Die Rechtsprechung ermöglicht es, dass die Täter Schadenersatz leisten. Holen Sie sich das Geld zurück? Grundsätzlich ist das unser Anliegen, wir haben das übrigens auch schon häufiger so gemacht! Es gibt in diesem Fall aber zwei Probleme: Die Geldstrafe und die Ausfälle bei den Einnahmen müssten wir differenzieren in dem Sinne, welche Strafe es für welches Vergehen gibt. Da das DFB-Urteil aber bekanntlich sehr pauschal ist und verschiedene Vergehen zusammenfasst ohne sie einzeln zu bewerten, haben wir da ein Problem. Das zweite Problem ist, dass wir unter Umständen eine Menge von Prozessen führen, die womöglich auch gewinnen könnten, aber bei den Tätern dann gar nichts zu holen wäre, weil die nicht zahlen können. Wir werden das juristisch prüfen!
Wie hoch beziffern Sie den Schaden? Den ökonomischen Schaden beziffern wir auf eine halbe Million Euro. Der Imageschaden ist zusätzlich auch da. Auf der anderen Seite: Alle, die sich mit dem BVB beschäftigen, die wissen, was wir an Integrations-, an Präventiv, an Anti-Diskriminierungs-Arbeit leisten. Die wissen auch, dass Borussia Dortmund immer auf der richtigen Seite steht. Das werden wir auch wieder hinbekommen. Wichtig ist, dass wir nicht alleine gelassen werden und intern den Klärungsprozess vorantreiben.

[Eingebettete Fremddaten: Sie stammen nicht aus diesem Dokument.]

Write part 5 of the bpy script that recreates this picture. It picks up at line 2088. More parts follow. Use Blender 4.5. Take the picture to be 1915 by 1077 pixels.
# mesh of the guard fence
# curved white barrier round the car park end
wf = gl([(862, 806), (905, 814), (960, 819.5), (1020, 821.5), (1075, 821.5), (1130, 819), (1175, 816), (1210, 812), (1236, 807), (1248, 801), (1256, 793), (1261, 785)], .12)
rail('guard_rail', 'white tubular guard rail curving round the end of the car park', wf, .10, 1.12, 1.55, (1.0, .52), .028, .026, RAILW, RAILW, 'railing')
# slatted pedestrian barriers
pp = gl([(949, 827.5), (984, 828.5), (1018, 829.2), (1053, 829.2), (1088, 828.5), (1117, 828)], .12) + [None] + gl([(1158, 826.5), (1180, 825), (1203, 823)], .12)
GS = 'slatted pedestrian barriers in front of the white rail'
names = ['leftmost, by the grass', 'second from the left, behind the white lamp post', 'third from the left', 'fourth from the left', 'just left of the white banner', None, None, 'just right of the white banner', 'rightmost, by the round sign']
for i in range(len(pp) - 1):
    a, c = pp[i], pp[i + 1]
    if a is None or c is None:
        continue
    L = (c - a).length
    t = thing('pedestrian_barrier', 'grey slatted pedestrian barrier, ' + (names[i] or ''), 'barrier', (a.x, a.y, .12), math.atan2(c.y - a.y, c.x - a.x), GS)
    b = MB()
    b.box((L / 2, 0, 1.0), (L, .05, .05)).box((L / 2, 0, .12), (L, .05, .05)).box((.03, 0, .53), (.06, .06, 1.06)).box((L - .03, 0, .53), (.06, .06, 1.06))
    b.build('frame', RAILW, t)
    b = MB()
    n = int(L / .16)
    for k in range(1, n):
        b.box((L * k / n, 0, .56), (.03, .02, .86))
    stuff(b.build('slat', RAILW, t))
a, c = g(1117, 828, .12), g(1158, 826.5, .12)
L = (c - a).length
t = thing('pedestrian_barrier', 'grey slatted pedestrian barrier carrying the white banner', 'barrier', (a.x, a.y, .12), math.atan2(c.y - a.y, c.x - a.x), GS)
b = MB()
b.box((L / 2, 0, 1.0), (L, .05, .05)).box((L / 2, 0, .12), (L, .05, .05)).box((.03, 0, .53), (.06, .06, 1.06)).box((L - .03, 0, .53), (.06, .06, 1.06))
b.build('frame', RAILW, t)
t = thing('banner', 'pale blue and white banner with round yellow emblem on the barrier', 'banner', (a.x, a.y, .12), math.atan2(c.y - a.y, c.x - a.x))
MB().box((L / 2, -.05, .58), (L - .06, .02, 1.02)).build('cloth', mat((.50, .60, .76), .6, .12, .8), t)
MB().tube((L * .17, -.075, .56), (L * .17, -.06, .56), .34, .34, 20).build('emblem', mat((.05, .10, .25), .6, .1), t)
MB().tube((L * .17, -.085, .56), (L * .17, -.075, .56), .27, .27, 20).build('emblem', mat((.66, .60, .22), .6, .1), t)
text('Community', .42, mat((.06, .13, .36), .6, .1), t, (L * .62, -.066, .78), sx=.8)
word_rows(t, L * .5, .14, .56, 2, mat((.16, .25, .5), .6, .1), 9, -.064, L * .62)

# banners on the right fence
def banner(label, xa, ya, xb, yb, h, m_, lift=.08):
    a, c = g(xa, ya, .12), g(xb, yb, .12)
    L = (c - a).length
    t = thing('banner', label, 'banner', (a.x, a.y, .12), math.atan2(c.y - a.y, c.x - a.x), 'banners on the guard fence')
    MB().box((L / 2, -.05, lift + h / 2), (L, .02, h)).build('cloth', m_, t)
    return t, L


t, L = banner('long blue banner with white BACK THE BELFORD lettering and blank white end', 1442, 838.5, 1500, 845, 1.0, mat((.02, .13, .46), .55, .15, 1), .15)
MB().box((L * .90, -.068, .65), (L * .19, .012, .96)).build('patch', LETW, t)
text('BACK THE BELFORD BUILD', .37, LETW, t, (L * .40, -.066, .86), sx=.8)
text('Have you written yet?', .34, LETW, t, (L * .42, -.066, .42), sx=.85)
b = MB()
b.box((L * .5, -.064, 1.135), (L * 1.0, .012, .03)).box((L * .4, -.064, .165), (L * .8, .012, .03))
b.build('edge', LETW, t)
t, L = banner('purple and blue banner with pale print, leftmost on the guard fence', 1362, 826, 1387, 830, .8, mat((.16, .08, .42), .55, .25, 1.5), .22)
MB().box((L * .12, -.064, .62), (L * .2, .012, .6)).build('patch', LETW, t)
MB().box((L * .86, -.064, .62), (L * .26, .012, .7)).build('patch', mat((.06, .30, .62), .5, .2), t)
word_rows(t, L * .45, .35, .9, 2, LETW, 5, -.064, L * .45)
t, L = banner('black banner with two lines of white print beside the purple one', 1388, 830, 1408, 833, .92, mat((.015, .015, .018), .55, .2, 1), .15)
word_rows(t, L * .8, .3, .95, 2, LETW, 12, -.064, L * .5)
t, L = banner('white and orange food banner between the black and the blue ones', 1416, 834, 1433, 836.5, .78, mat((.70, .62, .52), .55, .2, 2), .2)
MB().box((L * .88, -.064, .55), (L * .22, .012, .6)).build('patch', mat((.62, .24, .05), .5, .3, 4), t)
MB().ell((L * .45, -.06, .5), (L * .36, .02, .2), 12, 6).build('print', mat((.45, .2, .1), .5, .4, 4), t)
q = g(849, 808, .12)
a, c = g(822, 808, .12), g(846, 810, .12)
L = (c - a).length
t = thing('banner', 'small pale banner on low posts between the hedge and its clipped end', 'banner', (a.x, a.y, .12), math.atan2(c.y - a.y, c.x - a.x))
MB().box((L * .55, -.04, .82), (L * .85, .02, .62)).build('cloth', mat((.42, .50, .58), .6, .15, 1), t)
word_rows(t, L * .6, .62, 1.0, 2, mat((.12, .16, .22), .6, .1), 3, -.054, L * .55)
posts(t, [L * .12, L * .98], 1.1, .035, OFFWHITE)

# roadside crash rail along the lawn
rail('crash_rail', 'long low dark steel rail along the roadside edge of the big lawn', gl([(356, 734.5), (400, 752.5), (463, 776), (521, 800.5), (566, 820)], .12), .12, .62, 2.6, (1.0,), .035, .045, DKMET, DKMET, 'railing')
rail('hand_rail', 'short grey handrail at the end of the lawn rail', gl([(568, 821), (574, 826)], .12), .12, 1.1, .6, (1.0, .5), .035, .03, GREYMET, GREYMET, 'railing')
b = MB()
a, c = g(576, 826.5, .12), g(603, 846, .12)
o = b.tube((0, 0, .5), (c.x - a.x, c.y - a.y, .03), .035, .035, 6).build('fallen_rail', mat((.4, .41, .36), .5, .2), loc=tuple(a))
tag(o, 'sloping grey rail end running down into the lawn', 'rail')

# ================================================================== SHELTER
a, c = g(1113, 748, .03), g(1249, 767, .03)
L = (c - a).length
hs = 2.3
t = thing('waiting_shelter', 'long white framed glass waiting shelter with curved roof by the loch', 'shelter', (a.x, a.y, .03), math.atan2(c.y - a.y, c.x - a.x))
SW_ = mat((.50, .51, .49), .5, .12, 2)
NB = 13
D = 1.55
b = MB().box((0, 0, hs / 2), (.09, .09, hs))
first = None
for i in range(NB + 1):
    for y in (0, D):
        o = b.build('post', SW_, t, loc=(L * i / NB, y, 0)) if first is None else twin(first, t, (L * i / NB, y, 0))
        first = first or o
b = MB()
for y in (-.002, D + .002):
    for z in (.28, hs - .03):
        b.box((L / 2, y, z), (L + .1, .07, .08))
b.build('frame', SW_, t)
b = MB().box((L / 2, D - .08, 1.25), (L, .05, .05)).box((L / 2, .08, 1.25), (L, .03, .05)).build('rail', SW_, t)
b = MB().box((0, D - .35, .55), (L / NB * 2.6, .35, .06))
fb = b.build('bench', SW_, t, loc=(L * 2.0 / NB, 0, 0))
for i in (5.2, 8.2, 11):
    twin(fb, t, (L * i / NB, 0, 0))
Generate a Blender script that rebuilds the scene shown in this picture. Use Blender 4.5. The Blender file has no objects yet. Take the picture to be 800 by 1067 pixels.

Was können Sie noch verbessern, zum Beispiel beim Entdecken von Bannern und Pyrotechnik durch Kontrollen? Zur Wahrheit gehört: Eine nachhaltige Verbesserung könnten wir nur mit Körperscannern gewährleisten. Solange wir die Leibesvisitation nicht im Intimbereich durchführen dürfen, werden wir dem nicht habhaft werden. Jeder, der sich in der Szene auskennt, weiß, wie Pyrotechnik oder Banner ins Stadion hineingeschmuggelt werden. Die Gesellschaft muss sich irgendwann entscheiden: Wollen wir größtmögliche Freiheit oder größtmögliche Sicherheit? Wenn wir die entsprechenden Möglichkeiten an die Hand gegeben bekommen und auch einsetzen wollen, bekommen wir das in den Griff. Wenn wir auf das bisherige Prozedere angewiesen sind, werden wir die Probleme in Deutschland nie ganz in den Griff bekommen. Da muss sich niemand - auch in der Politik und in Wahlkampfzeiten - etwas vormachen!